▸ **TASK REQUIREMENTS**
Write out each line beneath this one exactly as it reads.

▸ **RECORDED DATA**
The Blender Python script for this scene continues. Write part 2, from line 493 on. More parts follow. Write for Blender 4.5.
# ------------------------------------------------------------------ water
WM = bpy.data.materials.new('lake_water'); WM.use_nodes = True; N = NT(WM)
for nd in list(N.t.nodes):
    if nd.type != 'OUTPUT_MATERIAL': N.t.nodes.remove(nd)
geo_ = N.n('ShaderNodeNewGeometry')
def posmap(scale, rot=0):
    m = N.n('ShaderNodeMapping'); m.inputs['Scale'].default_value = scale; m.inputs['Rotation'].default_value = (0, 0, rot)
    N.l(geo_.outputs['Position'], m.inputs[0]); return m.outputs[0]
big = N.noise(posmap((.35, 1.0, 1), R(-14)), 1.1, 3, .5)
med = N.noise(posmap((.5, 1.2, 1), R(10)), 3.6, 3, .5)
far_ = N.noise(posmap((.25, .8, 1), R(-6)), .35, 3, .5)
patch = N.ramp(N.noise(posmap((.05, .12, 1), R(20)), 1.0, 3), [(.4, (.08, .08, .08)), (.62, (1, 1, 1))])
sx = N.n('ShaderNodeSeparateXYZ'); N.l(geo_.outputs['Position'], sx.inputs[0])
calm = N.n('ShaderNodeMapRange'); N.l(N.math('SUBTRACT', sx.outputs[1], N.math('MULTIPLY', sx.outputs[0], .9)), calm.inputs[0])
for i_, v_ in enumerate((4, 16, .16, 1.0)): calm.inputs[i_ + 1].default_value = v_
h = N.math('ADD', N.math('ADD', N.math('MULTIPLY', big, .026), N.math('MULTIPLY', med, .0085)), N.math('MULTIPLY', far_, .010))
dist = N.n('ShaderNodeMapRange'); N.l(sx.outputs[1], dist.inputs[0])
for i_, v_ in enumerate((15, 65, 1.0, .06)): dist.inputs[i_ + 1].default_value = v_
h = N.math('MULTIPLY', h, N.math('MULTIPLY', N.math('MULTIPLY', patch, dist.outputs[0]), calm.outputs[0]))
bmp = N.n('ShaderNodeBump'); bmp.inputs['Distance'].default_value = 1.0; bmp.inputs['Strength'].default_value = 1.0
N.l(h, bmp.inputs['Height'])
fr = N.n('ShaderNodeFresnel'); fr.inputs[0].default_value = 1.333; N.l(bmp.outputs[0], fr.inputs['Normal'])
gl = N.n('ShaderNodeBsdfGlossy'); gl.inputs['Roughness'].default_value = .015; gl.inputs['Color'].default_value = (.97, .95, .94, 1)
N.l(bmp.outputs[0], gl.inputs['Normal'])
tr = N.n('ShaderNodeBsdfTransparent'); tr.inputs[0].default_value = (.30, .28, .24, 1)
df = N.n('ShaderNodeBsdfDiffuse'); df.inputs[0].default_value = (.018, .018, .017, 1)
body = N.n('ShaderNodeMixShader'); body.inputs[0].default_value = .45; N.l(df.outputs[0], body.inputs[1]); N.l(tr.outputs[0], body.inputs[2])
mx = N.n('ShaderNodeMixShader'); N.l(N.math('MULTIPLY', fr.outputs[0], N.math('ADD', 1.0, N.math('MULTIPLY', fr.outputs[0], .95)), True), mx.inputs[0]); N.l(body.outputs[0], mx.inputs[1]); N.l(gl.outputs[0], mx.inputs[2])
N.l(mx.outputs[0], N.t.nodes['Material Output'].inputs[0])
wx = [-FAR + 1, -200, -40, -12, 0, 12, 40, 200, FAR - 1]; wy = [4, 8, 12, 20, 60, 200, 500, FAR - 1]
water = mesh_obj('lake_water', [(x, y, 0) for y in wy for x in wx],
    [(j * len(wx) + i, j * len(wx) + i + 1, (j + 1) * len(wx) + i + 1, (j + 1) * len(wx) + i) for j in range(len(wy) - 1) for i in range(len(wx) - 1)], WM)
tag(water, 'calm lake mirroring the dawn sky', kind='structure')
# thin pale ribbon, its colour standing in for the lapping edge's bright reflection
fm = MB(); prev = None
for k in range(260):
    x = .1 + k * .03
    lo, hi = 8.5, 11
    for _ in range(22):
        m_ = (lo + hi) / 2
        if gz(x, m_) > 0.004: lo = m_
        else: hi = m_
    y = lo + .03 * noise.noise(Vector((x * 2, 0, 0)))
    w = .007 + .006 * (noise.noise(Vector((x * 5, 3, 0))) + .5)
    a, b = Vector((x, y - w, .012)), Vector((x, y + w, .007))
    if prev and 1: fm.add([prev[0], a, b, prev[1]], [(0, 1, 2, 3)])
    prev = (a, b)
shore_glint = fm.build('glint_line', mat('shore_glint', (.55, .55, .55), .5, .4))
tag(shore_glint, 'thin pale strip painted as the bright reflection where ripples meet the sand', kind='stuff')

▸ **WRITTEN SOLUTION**
The Blender Python script for this scene continues. Write part 2, from line 493 on. More parts follow. Write for Blender 4.5.
# ------------------------------------------------------------------ water
WM = bpy.data.materials.new('lake_water'); WM.use_nodes = True; N = NT(WM)
for nd in list(N.t.nodes):
    if nd.type != 'OUTPUT_MATERIAL': N.t.nodes.remove(nd)
geo_ = N.n('ShaderNodeNewGeometry')
def posmap(scale, rot=0):
    m = N.n('ShaderNodeMapping'); m.inputs['Scale'].default_value = scale; m.inputs['Rotation'].default_value = (0, 0, rot)
    N.l(geo_.outputs['Position'], m.inputs[0]); return m.outputs[0]
big = N.noise(posmap((.35, 1.0, 1), R(-14)), 1.1, 3, .5)
med = N.noise(posmap((.5, 1.2, 1), R(10)), 3.6, 3, .5)
far_ = N.noise(posmap((.25, .8, 1), R(-6)), .35, 3, .5)
patch = N.ramp(N.noise(posmap((.05, .12, 1), R(20)), 1.0, 3), [(.4, (.08, .08, .08)), (.62, (1, 1, 1))])
sx = N.n('ShaderNodeSeparateXYZ'); N.l(geo_.outputs['Position'], sx.inputs[0])
calm = N.n('ShaderNodeMapRange'); N.l(N.math('SUBTRACT', sx.outputs[1], N.math('MULTIPLY', sx.outputs[0], .9)), calm.inputs[0])
for i_, v_ in enumerate((4, 16, .16, 1.0)): calm.inputs[i_ + 1].default_value = v_
h = N.math('ADD', N.math('ADD', N.math('MULTIPLY', big, .026), N.math('MULTIPLY', med, .0085)), N.math('MULTIPLY', far_, .010))
dist = N.n('ShaderNodeMapRange'); N.l(sx.outputs[1], dist.inputs[0])
for i_, v_ in enumerate((15, 65, 1.0, .06)): dist.inputs[i_ + 1].default_value = v_
h = N.math('MULTIPLY', h, N.math('MULTIPLY', N.math('MULTIPLY', patch, dist.outputs[0]), calm.outputs[0]))
bmp = N.n('ShaderNodeBump'); bmp.inputs['Distance'].default_value = 1.0; bmp.inputs['Strength'].default_value = 1.0
N.l(h, bmp.inputs['Height'])
fr = N.n('ShaderNodeFresnel'); fr.inputs[0].default_value = 1.333; N.l(bmp.outputs[0], fr.inputs['Normal'])
gl = N.n('ShaderNodeBsdfGlossy'); gl.inputs['Roughness'].default_value = .015; gl.inputs['Color'].default_value = (.97, .95, .94, 1)
N.l(bmp.outputs[0], gl.inputs['Normal'])
tr = N.n('ShaderNodeBsdfTransparent'); tr.inputs[0].default_value = (.30, .28, .24, 1)
df = N.n('ShaderNodeBsdfDiffuse'); df.inputs[0].default_value = (.018, .018, .017, 1)
body = N.n('ShaderNodeMixShader'); body.inputs[0].default_value = .45; N.l(df.outputs[0], body.inputs[1]); N.l(tr.outputs[0], body.inputs[2])
mx = N.n('ShaderNodeMixShader'); N.l(N.math('MULTIPLY', fr.outputs[0], N.math('ADD', 1.0, N.math('MULTIPLY', fr.outputs[0], .95)), True), mx.inputs[0]); N.l(body.outputs[0], mx.inputs[1]); N.l(gl.outputs[0], mx.inputs[2])
N.l(mx.outputs[0], N.t.nodes['Material Output'].inputs[0])
wx = [-FAR + 1, -200, -40, -12, 0, 12, 40, 200, FAR - 1]; wy = [4, 8, 12, 20, 60, 200, 500, FAR - 1]
water = mesh_obj('lake_water', [(x, y, 0) for y in wy for x in wx],
    [(j * len(wx) + i, j * len(wx) + i + 1, (j + 1) * len(wx) + i + 1, (j + 1) * len(wx) + i) for j in range(len(wy) - 1) for i in range(len(wx) - 1)], WM)
tag(water, 'calm lake mirroring the dawn sky', kind='structure')
# thin pale ribbon, its colour standing in for the lapping edge's bright reflection
fm = MB(); prev = None
for k in range(260):
    x = .1 + k * .03
    lo, hi = 8.5, 11
    for _ in range(22):
        m_ = (lo + hi) / 2
        if gz(x, m_) > 0.004: lo = m_
        else: hi = m_
    y = lo + .03 * noise.noise(Vector((x * 2, 0, 0)))
    w = .007 + .006 * (noise.noise(Vector((x * 5, 3, 0))) + .5)
    a, b = Vector((x, y - w, .012)), Vector((x, y + w, .007))
    if prev and 1: fm.add([prev[0], a, b, prev[1]], [(0, 1, 2, 3)])
    prev = (a, b)
shore_glint = fm.build('glint_line', mat('shore_glint', (.55, .55, .55), .5, .4))
tag(shore_glint, 'thin pale strip painted as the bright reflection where ripples meet the sand', kind='stuff')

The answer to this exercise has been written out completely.